The couple, along with their 10-month-old son Max, were on their way to Winnipeg to visit a friend for the holidays. They had just passed into Manitoba around 3 a.m. when Tcherkas said he swerved into a snowdrift while rounding a bend and got stuck near Glenlea, Man.
'Just a normal, kind of everyday event'
He couldn't dig the car out — he didn't have a shovel, but tried anyway using his son's car seat. Two police cruisers and a tow truck were sent to help them, but couldn't make it through the snow, he said.
Tcherkas was fighting off sleep as his family napped when there was a knock on his window around 4 a.m.

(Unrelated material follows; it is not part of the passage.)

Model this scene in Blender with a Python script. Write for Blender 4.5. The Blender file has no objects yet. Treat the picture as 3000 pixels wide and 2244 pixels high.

"I didn't see him coming," Tcherkas said. "He just knocks on the window, I open the window, he smiles at me and tells me, 'Do you need a tow here?'"
Klassen always keeps a tow rope in his truck, he said, because he often finds himself in similar situations.
After towing them out, he told the family to follow him as he drove to Winnipeg so they would make it there safely and that was that, Tcherkas said.
Klassen said he just did what anyone would have done.
"You don't pass someone without helping them," he said. "It's just a normal, kind of everyday event for us in our family."
Klassen said Tcherkas's efforts to thank him were overwhelming.
"It was very much appreciated — not necessary," he said.
"Hopefully, you know, when down the road, if somebody needs help he'll help someone, and it just keeps going around in a big circle."